Fashion as art: where do designers get their inspiration from?

What areas of art have the greatest impact on fashion?

For a very long time, the question of whether fashion belongs to the field of art remains open. Most people tend to think of fashion as an industry rather than a part of art. Fashion is associated with something changeable and superficial, while art in the general sense of the word is eternal.

In fact, it is hard to find a dress that would be looked at a hundred years later as enthusiastically as at Da Vinci’s “The Last Supper”, but fashion and art always follow side by side.

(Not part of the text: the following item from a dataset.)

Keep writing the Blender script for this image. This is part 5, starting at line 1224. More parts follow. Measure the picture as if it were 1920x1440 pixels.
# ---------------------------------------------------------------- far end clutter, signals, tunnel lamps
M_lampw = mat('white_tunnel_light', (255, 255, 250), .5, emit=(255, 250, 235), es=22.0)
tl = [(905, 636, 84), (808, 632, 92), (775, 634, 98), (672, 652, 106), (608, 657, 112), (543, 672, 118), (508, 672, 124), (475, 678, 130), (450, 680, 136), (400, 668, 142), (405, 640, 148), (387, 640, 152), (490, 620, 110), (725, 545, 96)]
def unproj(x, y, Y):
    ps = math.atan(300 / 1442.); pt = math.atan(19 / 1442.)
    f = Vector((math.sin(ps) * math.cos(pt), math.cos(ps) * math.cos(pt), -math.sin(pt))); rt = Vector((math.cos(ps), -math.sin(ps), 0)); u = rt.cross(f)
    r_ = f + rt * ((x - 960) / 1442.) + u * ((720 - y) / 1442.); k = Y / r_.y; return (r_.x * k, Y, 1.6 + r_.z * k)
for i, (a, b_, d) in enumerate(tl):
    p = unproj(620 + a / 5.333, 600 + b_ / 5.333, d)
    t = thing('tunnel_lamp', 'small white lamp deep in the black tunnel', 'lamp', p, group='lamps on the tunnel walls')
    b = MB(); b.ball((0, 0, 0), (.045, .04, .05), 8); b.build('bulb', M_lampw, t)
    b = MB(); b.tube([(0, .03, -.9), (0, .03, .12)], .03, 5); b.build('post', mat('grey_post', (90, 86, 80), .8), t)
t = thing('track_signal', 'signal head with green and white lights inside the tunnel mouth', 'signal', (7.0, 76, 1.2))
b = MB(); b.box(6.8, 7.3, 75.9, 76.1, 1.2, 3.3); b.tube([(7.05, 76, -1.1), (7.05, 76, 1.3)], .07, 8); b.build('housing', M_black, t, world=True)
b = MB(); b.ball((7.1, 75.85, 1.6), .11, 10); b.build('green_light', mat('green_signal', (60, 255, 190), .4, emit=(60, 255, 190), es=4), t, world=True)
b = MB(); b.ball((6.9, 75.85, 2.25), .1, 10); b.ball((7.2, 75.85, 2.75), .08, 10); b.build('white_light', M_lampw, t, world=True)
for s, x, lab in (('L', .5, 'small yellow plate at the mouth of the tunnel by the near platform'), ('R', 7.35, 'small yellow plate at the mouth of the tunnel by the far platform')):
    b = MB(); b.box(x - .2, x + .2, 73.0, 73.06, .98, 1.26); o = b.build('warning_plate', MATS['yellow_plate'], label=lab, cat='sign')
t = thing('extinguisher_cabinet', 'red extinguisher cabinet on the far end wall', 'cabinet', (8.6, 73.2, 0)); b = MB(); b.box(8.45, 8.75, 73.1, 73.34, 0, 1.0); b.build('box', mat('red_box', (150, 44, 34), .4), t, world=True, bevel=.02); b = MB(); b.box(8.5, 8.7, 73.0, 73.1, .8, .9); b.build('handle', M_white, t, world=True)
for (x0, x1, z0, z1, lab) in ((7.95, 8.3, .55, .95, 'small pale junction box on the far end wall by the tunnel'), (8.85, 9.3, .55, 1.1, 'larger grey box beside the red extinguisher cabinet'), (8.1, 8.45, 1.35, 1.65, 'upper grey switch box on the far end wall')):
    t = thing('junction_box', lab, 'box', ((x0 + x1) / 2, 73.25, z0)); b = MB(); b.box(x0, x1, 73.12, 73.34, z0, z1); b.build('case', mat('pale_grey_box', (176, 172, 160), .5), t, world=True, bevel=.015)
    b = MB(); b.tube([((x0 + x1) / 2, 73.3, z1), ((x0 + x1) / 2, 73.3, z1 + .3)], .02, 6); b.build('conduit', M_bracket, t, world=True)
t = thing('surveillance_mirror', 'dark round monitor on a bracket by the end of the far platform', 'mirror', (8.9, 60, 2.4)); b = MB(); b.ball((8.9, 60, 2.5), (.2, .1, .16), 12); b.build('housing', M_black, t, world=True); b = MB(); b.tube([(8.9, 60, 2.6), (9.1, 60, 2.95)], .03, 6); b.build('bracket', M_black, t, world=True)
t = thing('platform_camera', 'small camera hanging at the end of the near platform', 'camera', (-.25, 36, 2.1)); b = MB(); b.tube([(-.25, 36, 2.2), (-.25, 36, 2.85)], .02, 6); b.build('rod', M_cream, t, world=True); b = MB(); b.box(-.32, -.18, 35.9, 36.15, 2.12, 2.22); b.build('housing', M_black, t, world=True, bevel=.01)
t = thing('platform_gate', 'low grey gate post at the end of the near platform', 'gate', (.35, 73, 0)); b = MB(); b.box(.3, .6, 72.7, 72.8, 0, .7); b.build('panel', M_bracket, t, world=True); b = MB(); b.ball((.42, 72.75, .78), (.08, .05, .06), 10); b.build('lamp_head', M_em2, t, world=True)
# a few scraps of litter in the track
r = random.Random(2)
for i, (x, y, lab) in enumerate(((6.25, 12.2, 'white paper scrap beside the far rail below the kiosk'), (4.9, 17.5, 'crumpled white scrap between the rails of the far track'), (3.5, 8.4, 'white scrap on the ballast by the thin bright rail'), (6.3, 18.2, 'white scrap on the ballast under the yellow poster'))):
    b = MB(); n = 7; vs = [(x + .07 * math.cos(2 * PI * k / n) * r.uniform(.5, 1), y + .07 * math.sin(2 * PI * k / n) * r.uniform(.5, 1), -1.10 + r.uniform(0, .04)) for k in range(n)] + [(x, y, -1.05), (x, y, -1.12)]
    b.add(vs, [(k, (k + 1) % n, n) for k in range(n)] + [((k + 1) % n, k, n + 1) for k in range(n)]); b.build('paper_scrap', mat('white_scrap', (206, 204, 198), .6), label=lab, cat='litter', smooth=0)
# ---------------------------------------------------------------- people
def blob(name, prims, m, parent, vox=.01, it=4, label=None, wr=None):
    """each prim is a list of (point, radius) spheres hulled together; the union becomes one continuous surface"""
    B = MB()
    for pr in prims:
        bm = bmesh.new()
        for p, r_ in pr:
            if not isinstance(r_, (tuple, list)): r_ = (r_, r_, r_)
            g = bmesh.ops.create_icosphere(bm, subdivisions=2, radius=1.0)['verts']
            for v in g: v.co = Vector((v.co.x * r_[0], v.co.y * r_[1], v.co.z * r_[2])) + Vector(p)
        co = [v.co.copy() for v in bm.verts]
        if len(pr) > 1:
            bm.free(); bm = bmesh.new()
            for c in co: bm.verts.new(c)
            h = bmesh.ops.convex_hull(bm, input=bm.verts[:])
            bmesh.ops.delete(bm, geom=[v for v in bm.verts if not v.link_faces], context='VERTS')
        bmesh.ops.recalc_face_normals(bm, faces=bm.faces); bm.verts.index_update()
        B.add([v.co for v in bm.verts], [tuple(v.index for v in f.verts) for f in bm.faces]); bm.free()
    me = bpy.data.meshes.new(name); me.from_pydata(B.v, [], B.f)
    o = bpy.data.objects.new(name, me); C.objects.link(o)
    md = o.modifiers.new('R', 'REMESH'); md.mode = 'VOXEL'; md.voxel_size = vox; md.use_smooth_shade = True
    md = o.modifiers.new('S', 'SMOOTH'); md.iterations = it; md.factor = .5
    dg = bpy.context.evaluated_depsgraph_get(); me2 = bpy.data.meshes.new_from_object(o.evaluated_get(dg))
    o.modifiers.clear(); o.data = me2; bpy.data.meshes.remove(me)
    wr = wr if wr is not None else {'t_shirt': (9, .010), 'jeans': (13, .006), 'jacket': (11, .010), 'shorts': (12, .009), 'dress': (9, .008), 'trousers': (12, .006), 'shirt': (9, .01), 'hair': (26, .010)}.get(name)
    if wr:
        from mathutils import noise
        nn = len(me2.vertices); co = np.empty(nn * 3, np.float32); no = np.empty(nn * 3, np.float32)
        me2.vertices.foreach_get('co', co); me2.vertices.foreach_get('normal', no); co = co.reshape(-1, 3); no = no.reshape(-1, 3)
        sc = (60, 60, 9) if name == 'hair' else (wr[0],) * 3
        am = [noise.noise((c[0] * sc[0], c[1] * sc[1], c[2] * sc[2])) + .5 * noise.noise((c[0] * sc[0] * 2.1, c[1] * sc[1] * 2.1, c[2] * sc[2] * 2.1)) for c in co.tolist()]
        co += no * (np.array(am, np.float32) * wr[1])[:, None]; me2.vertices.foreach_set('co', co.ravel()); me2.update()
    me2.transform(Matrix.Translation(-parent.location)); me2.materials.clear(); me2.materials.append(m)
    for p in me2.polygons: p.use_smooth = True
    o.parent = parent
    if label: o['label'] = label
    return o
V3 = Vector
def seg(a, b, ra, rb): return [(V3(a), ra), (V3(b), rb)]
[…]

What is their unity? We found a very interesting topic on MutualArt and decided to take a closer look at this issue and find out how mainstream art influences fashion.

Designer or artist

“Fashion is the beloved child of capitalism, built on the greed and desire of each person to look better than others. Therefore, a priori, it cannot be in connection with art, which does not have its main goal of obtaining benefits, “- say cultural experts.

The same point of view was shared by Coco Chanel, who, in response to a comparison of her clothes with a conveyor belt at an automobile factory, said: “This is not a painting or an immortal work of art.”

Her main opponent is the famous fashion designer of that time, Paul Poiret, who declared in the 1920s: “I am not a tailor, I am an artist!” Poiret’s outfits were famous for their catchiness and abundance of textures and were also created in a single copy, which really made it possible for Monsieur Poiret to identify himself as an artist – like a sculptor creating a statue in a single copy, Paul Poiret cut out his dresses. However, he did not neglect the collaboration with the mass markets of the time.

By the 1950s, most fashion designers sided with Poiret, recognizing themselves as artists. In the 1980s, exhibitions devoted to different styles of clothing began to appear one after another. This is another reason to classify fashion as an art.

But the traced trend of democratization of haute couture garments and their release into mass production can be interpreted in two completely opposite ways.

  • The first is “art for the masses”, whose supporters see in the democratization of “couture” equal access to it for many strata of the population, therefore, the accessibility to be fashionable for everyone who considers it a priority for themselves. This can be compared to art exhibitions, where connoisseurs can contemplate the work of artists that were previously concentrated in the hands of collectors.
  • The second vision is that art is always available only to connoisseurs. You can buy a painting, but you cannot buy an understanding of its meaning. Affordability lowers wardrobe items a few steps below works of art, so they are not art a priori.

Fashion and painting

One of the key sources of inspiration for designers is painting, graphics and contemporary art – abstraction and graffiti. Complex geometry and pure colors, op art and contrasts, graphic lines and abstract designs – designers use the most unusual elements and sources of inspiration as prints.

Miuccia Prada, while working on Prada collections, turned to contemporary art and street art, oriental motives and the art of origami.
The design duo Dolce & Gabbana glorified the love of luxurious golden mosaics from the Monreale Cathedral in Sicilia.
And the fashion house Louis Vuitton over the years drew inspiration from the works of artist Yayoi Kusama, pop artist Takashi Murakami and graffiti artist Stephen Sprouse.

Recently, young designers are increasingly drawing inspiration from the work of avant-garde artists. The works of Kazimir Malevich, Piet Mondrian, Wassily Kandinsky, as well as students of the Bauhaus art school are increasingly being interpreted in a new way in the fashionable prints of designers.

Today, fashion and art simply cannot exist without each other. Designers are inspired by both Renaissance masters and contemporary provocative works by Jeff Koons and Damien Hirst. Young artists are increasingly taking part in collaborations with both well-known and emerging brands. They understand that collections inspired by their creativity can be amazing and give a new impetus to their careers.

Fashion and ballet

Ballet and fashion have always been closely related. Many leading artists of the twentieth century, among whom were Pablo Picasso and Leon Bakst, developed costumes for the ballet dancers of the Russian “Diaghilev Seasons”.

Several decades later, leading costume designers – Pierre Cardin, Christian Lacroix and Karl Lagerfeld – began to work on the costumes of ballet dancers. Ballet is now and then cited as the main source of inspiration for leading designers.

Fashion and architecture

The relationship between fashion and architecture began with an unusual choice of display locations. Designers began to pay maximum attention to the spaces in which they held the show, creating special decorations. Soon this idea found a new embodiment. Clear architectural lines have increasingly come to be seen in designer interviews as the main sources of inspiration.

Architectural solutions are also found in fashionable sunglasses and their frames. The key trend is pointed metal structures, mirrored lenses, unusual colors. This is most vividly presented in the collections of Mykita, PQ Eyewear, Dior and many other brands.